▶ Data
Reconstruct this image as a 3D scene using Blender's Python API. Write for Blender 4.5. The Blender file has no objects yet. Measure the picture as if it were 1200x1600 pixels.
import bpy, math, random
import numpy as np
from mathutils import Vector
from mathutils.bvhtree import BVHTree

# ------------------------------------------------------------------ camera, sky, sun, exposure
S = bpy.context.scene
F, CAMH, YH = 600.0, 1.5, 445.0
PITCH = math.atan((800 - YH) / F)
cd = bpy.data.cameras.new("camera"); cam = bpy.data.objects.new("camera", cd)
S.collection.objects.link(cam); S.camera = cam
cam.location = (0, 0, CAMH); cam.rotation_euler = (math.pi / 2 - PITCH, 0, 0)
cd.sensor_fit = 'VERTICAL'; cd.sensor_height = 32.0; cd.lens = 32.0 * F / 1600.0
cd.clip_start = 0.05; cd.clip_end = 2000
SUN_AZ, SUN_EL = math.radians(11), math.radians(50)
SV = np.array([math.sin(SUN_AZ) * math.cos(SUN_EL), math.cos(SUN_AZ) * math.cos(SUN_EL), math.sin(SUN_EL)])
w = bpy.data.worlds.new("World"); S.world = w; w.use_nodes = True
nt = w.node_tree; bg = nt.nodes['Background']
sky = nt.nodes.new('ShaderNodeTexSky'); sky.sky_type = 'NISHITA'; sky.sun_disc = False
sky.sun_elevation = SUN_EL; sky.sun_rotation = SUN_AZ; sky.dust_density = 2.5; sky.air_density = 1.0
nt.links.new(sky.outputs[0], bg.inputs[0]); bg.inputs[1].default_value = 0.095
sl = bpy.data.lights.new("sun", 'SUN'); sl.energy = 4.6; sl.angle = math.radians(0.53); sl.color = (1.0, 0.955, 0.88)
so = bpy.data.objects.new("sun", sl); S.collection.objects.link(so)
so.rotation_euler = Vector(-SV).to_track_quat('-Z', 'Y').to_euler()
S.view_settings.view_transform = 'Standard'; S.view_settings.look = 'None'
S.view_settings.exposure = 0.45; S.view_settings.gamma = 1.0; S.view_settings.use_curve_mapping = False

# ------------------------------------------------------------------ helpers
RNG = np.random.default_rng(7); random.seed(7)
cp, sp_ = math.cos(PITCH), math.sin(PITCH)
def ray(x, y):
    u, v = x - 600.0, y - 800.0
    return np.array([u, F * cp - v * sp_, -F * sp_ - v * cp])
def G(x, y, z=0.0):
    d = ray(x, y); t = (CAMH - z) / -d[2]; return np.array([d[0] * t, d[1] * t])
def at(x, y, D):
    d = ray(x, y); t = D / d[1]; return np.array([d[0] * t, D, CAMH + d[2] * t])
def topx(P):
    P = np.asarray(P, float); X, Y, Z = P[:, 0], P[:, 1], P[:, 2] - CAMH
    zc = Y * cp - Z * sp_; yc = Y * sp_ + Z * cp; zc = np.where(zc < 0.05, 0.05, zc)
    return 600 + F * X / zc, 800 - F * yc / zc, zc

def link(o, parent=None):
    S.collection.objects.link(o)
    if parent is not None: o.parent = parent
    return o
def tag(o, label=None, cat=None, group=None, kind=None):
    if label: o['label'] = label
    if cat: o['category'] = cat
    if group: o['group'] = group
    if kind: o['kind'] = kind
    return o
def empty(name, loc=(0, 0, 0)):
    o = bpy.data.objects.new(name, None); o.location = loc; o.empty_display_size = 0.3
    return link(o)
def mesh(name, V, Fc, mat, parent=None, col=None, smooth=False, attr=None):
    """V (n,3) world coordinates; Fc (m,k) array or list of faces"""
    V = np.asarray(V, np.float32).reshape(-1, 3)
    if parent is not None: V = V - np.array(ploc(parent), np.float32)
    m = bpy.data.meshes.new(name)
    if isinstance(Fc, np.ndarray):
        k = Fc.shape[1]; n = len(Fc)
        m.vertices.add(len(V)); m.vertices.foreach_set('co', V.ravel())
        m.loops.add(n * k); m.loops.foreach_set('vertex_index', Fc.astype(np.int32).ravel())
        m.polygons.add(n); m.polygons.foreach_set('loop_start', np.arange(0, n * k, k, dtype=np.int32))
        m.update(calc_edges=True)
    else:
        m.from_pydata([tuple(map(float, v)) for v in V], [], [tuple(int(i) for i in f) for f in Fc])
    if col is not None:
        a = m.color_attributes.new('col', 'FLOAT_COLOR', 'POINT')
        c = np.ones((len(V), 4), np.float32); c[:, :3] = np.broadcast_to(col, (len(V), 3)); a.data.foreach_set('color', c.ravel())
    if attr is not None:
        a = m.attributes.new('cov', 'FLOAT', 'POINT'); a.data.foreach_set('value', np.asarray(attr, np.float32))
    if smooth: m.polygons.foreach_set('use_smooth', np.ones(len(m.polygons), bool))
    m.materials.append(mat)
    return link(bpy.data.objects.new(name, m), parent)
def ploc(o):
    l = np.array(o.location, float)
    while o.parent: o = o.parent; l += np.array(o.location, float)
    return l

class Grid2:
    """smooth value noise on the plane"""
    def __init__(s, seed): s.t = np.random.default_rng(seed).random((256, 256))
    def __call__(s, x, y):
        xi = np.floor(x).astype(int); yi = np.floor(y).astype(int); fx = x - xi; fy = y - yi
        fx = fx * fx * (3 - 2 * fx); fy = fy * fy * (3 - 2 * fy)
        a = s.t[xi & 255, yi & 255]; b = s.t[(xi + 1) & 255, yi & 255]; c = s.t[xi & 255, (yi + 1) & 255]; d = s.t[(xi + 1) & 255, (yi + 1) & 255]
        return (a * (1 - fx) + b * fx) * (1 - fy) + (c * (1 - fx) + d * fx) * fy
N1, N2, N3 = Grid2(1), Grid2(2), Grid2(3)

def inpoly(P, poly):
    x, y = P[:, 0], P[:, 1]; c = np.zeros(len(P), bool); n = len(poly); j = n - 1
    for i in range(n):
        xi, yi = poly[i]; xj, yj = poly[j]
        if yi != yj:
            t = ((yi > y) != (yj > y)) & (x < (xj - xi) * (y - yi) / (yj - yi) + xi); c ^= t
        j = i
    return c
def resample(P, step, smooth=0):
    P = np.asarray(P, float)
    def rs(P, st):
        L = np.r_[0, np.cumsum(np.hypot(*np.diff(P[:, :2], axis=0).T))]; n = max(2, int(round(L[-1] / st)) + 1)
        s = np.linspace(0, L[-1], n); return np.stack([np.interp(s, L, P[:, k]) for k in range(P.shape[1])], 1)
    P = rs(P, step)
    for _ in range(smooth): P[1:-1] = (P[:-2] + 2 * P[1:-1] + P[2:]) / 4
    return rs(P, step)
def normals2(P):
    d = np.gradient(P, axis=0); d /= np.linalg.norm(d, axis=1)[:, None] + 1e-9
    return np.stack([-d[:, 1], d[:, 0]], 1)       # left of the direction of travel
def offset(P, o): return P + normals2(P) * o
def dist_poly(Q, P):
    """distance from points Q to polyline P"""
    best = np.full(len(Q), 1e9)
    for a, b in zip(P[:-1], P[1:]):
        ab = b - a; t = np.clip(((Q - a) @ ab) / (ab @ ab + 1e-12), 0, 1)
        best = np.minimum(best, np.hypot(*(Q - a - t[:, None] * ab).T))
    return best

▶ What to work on
Set down each line of the material verbatim, from the first line through the line that contains "from mathutils.bvhtree import BVHTree".

▶ Exercise response
Reconstruct this image as a 3D scene using Blender's Python API. Write for Blender 4.5. The Blender file has no objects yet. Measure the picture as if it were 1200x1600 pixels.
import bpy, math, random
import numpy as np
from mathutils import Vector
from mathutils.bvhtree import BVHTree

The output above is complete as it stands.